More police using OD Map to fight drug crisis

The computer program called OD Map allows police nationwide to log information about drug overdoses police respond to.

BUFFALO, N.Y. — More local police departments are using digital mapping of drug overdoses, as a way to fight the opioid epidemic.

The computer program called OD Map allows police nationwide to log information about drug overdoses police respond to. 

Information on where they happen, the drug that was used, whether anyone died, and whether narcan was used.

"The goal of the system is to link departments that have overdoses in the county with each other," said Jim Jancewicz, the commissioner of Central Police Services for Erie County. "It helps in terms of prediction, it helps in terms of making policy right, it helps on a real level on investigations."
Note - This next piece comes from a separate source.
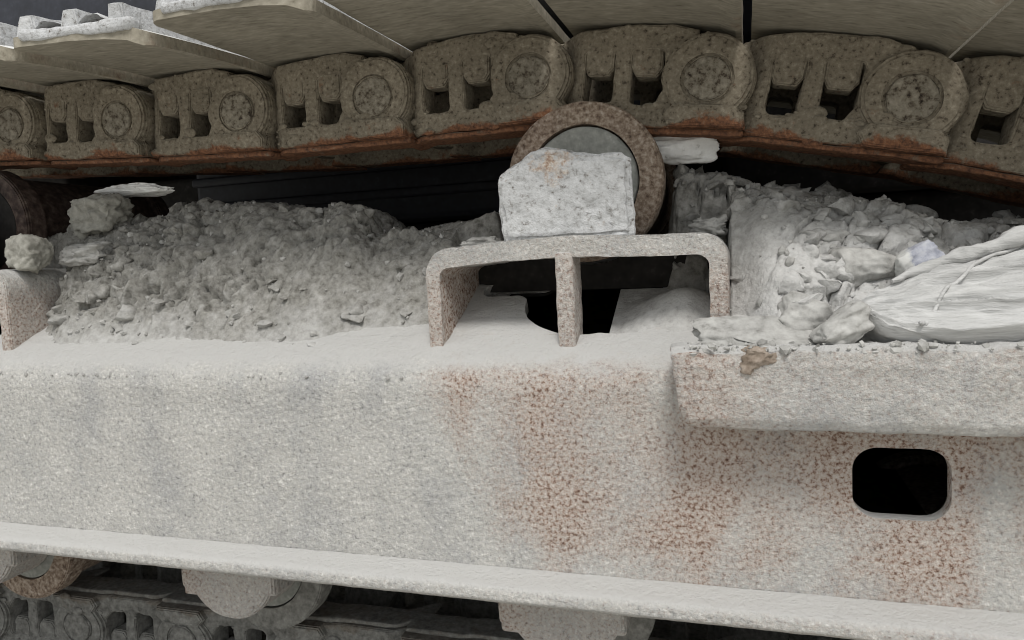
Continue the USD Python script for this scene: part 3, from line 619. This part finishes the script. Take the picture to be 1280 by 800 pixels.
# broken lumps bedded in the heaps (uncountable)
def lump_shape(seed):
    q = np.random.RandomState(seed)
    pts = q.normal(size=(13, 3)); pts /= np.linalg.norm(pts, axis=1)[:, None]; pts *= (0.72 + 0.28 * q.rand(13))[:, None]
    h = tm(man(trimesh.convex.convex_hull(pts)).refine_to_length(0.30))
    v = np.asarray(h.vertices)
    d = 0.50 * (meshkit.fbm(v * 1.7 + seed, 4, seed) - .5) + 0.22 * (meshkit.fbm(v * 5 + seed, 3, seed + 1) - .5)
    h.vertices = v + h.vertex_normals * d[:, None]
    return h
LUMPS = [lump_shape(900 + k) for k in range(14)]
def scatter(H, n, rmin, rmax, power, keep, seed, squash=0.75):
    q = np.random.RandomState(seed)
    V, N = np.asarray(H.vertices), np.asarray(H.vertex_normals)
    ok = np.nonzero((V[:, 1] < -0.02))[0]
    out = []
    while len(out) < n:
        i = ok[q.randint(len(ok))]
        if q.rand() > keep(V[i]): continue
        r = rmin + (rmax - rmin) * q.rand() ** power
        L = LUMPS[q.randint(len(LUMPS))].copy()
        L.vertices = L.vertices * (r * np.array([1, 0.8 + .3 * q.rand(), squash * (.7 + .5 * q.rand())]))
        L.apply_transform(trimesh.transformations.euler_matrix(*(q.rand(3) * np.array([1.0, 1.0, 6.28]) - np.array([.5, .5, 0]))))
        L.apply_translation(V[i] - N[i] * r * 0.18)
        out.append(L)
    return trimesh.util.concatenate(out)
def keep_l(p):
    return float(np.clip(sstep(-0.185, -0.135, p[1]) * (0.05 + 0.9 * (meshkit.fbm(p * 9 + 2, 3, 61) - .36)) + 0.8 * sstep(-.58, -.70, p[0]) * sstep(-.2, -.16, p[1]), 0.0, 1))
def keep_r(p):
    return (0.15 if p[0] < .03 and p[1] < -.12 else 1.0) * float(np.clip(0.12 + 1.7 * (meshkit.fbm(p * 10 + 4, 3, 67) - .33) + 0.3 * sstep(-.16, -.1, p[1]), 0, 1)) * (0.15 if p[1] < -.225 else 1)
dl = lambda v: 1.3 - 1.35 * sstep(-0.222, -0.140, v[:, 1])
dr = lambda v: 1.2 - 1.05 * sstep(-0.215, -0.075, v[:, 1])  # same fade of dust and painted shade as on the right heap
tag(obj('mud_lumps', scatter(heap_l, 430, 0.003, 0.021, 3.4, keep_l, 71), M_mud, None, 40, {'dust': dl}), 'broken lumps of dried mud bedded in the left heap', 'mud lumps', kind='stuff')
tag(obj('mud_lumps', scatter(heap_r, 520, 0.003, 0.0185, 2.8, keep_r, 73), M_mud, None, 40, {'dust': dr}), 'broken lumps of dried mud bedded in the right heap', 'mud lumps', kind='stuff')
q = np.random.RandomState(17)
flakes = []
for _ in range(22):
    x = q.uniform(-0.80, -0.30); y = float(q.uniform(-0.205, -0.150))
    i = int(np.argmin((heap_l.vertices[:, 0] - x) ** 2 + (heap_l.vertices[:, 1] - y) ** 2))
    L = LUMPS[q.randint(14)].copy(); r = 0.003 + 0.007 * q.rand() ** 2
    L.vertices = L.vertices * np.array([r * 1.5, r, r * .7])
    L.apply_transform(trimesh.transformations.euler_matrix(0.35 + .3 * q.randn(), 0.15 * q.randn(), 6.28 * q.rand() * .2)); L.apply_translation(np.asarray(heap_l.vertices[i]) + [0, -0.001, 0.0008]); flakes.append(L)
tag(obj('mud_flakes', trimesh.util.concatenate(flakes), M_mud, None, 40, {'dust': lambda v: dl(v) - .1}), 'thin flaky pieces of caked mud along the foot of the left heap', 'mud flakes', kind='stuff')
# loose crumbs (uncountable)
rs = np.random.RandomState(5)
cr_parts = []
def crumb(c, s):
    q = trimesh.creation.icosahedron(); q.vertices = q.vertices * (s * (0.6 + 0.7 * rs.rand(12, 1))) * (0.7 + 0.6 * rs.rand(1, 3)); q.apply_translation(c); cr_parts.append(q)
for H, n in ((heap_l, 260), (heap_r, 420)):
    V = np.asarray(H.vertices); N = np.asarray(H.vertex_normals)
    ok = np.nonzero((V[:, 1] < -0.05) & (N[:, 2] > 0.2))[0]
    for i in rs.choice(ok, n): crumb(V[i] + N[i] * 0.0005, 0.001 + 0.0035 * rs.rand() ** 3)
for _ in range(1300):
    x, y = rs.uniform(-0.95, -0.28), -0.230 + 0.07 * rs.rand()
    if rs.rand() < meshkit.noise(np.array([x * 14, y * 25, 1.0]), 4) ** 2 * 1.6:
        crumb((x, y, float(slope_z(y)) - (0.004 if y < -.215 else 0) + 0.001), 0.0009 + 0.0022 * rs.rand() ** 3)
for _ in range(420):
    x = rs.uniform(-0.045, 0.34); y = -0.2715 + 0.02 * rs.rand()
    crumb((x, y, -0.0735 + .006 * rs.rand()), 0.0008 + 0.0034 * rs.rand() ** 4)
tag(obj('mud_crumbs', trimesh.util.concatenate(cr_parts), M_clod, None, False), 'loose crumbs of dry mud scattered over the heaps and the frame', 'crumbs', kind='stuff')

# ---------------------------------------------------------------- dusty sack on the right heap
def bez(P, t):
    P = np.asarray(P, float); t = np.asarray(t)[..., None]
    n = len(P) - 1
    return sum(math.comb(n, i) * (1 - t) ** (n - i) * t ** i * P[i] for i in range(n + 1))
top = [(0.076, -0.222, -0.046), (0.098, -0.205, -0.032), (0.150, -0.198, -0.022), (0.200, -0.190, 0.000), (0.25, -0.185, 0.016), (0.33, -0.18, 0.02)]
bot = [(0.078, -0.240, -0.057), (0.088, -0.268, -0.075), (0.118, -0.272, -0.077), (0.160, -0.270, -0.074), (0.21, -0.270, -0.074), (0.33, -0.270, -0.076)]
nu, nv = 200, 170
u, vv = np.linspace(0, 1, nu), np.linspace(0, 1, nv)
A, B = bez(top, u), bez(bot, u)
U_, V_ = np.meshgrid(u, vv, indexing='ij')
S = A[:, None] * (1 - V_[..., None]) + B[:, None] * V_[..., None]
bul = np.sin(np.pi * V_) * (0.4 + 0.6 * sstep(0, .3, U_))
S[..., 2] += 0.007 * bul; S[..., 1] -= 0.006 * bul
w = np.stack([U_ * 2.2 + V_ * .8, V_ * 9 - U_ * 3.2, 0 * U_], -1)
fold = (1 - 2 * np.abs(meshkit.noise(w + meshkit.fbm(w * .7, 2, 3)[..., None], 7) - .5)) ** 2 - .4
fine = meshkit.fbm(np.stack([U_ * 6, V_ * 44 - U_ * 12 + 3 * meshkit.noise(np.stack([U_ * 6, V_ * 5, 0 * U_], -1), 2), 0 * U_], -1), 3, 9) - .5
tk = sstep(0.84, 1.0, V_); S[..., 1] += 0.022 * tk; S[..., 2] -= 0.004 * tk
S += (np.array([0, -0.45, 0.9]) * ((0.0075 * fold + 0.0020 * fine + 0.010 * (meshkit.fbm(np.stack([U_ * 7 - V_ * 2, V_ * 7 + U_ * 2, 0 * U_], -1), 3, 19) - .5)) * sstep(-0.02, .06, U_) * sstep(0, .12, 1 - V_))[..., None])
i, j = np.meshgrid(np.arange(nu - 1), np.arange(nv - 1), indexing='ij')
a = (i * nv + j).ravel(); b_ = a + nv
sf = np.vstack([np.stack([a, b_ + 1, b_], 1), np.stack([a, a + 1, b_ + 1], 1)])
sack = thing('sack', 'crumpled pale dusty sack lying on the right mud heap', 'sack', (0.17, -0.24, -0.08))
front_ = trimesh.Trimesh(S.reshape(-1, 3), sf, process=False)
obj('cloth', front_, M_sack, sack, True)
def tube(P, R, sides=10):
    P = np.asarray(P); T = np.gradient(P, axis=0); T /= np.linalg.norm(T, axis=1)[:, None]
    a_ = np.cross(T, [0, 0.3, 1.0]); a_ /= np.linalg.norm(a_, axis=1)[:, None]; c_ = np.cross(T, a_)
    an = np.arange(sides) * 2 * np.pi / sides
    R = np.broadcast_to(R, (len(P),))
    v = P[:, None] + R[:, None, None] * (np.cos(an)[None, :, None] * a_[:, None] + np.sin(an)[None, :, None] * c_[:, None])
    i, j = np.meshgrid(np.arange(len(P) - 1), np.arange(sides), indexing='ij')
    q = np.stack([i * sides + j, i * sides + (j + 1) % sides, (i + 1) * sides + (j + 1) % sides, (i + 1) * sides + j], -1).reshape(-1, 4)
    f = np.vstack([q[:, [0, 1, 2]], q[:, [0, 2, 3]]])
    v = v.reshape(-1, 3); n0 = len(v)
    v = np.vstack([v, P[0], P[-1]]); k = (len(P) - 1) * sides
    caps = [[n0, (x + 1) % sides, x] for x in range(sides)] + [[n0 + 1, k + x, k + (x + 1) % sides] for x in range(sides)]
    return trimesh.Trimesh(v, np.vstack([f, caps]), process=False)
hp = bez(top, np.linspace(0.16, 1, 120)) + np.array([0, -0.004, 0.006])
hr = 0.0026 + 0.0050 * meshkit.fbm(hp * 60, 3, 3) * sstep(0, 0.2, np.linspace(0, 1, 120))
hp = hp + 0.003 * (np.stack([meshkit.noise(hp * 45 + k, k) for k in range(3)], -1) - .5)
hem = tube(hp, hr, 14)
obj('rolled_hem', disp(disp(hem, 0.0030, 70, 91, 4), 0.0012, 220, 92, 3), M_sack, sack, True)
cp = bez([(0.205, -0.192, 0.0125), (0.175, -0.200, 0.000), (0.150, -0.212, -0.004), (0.128, -0.236, -0.020), (0.110, -0.262, -0.055)], np.linspace(0, 1, 60))
KD = cKDTree(S.reshape(-1, 3)[:, :2])
_, ii = KD.query(cp[:, :2]); cp[:, 2] = np.convolve(np.pad(S.reshape(-1, 3)[ii, 2], 4, mode='edge'), np.ones(9) / 9, 'valid') + 0.0022
obj('cord', tube(cp, 0.0013, 8), M_sack, sack, True)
And the program is key in detecting overdose hotspots. 

OD Map was created by the DEA -- it's free for police departments to sign up and started being used in Erie County about two years ago.

Officers at some departments could access OD map through an app on their phone.

In the past month, Erie County Central Police Services has rolled out OD Map to all patrol cars across the county.

"Every police department has access to OD maps. Not necessarily every department is using or has signed up for OD maps," Jancewicz said.

Fifteen police departments across the county use the program. 

"The vast majority of police departments that have the population in the county use it," Jancewicz said. 

Some departments have been more aggressive than others. For example, Lancaster Police are just now training their officers on the program, and Cheektowaga Police has used OD Map for nearly two years. 

"We've been able to use OD map to form a relationship with the Erie County health department, and they have created a program where they will send out a peer navigator who will actually go and follow up with people who overdosed and get them into treatment," said Captain Brian Gould of Cheektowaga Police.

Dan Rinaldo, a member of Erie County's Opioid Task Force, says there's still work to be done to get all departments on board. 

"You have to accumulate data. If you can't measure the problem, you can't confront the problem," Rinaldo said.

All the data that goes into the OD map system is monitored by the Erie County Health Department, which looks for trends in the data.

Erie County Central Police Services says there is no spike in drug overdoses currently in Erie County.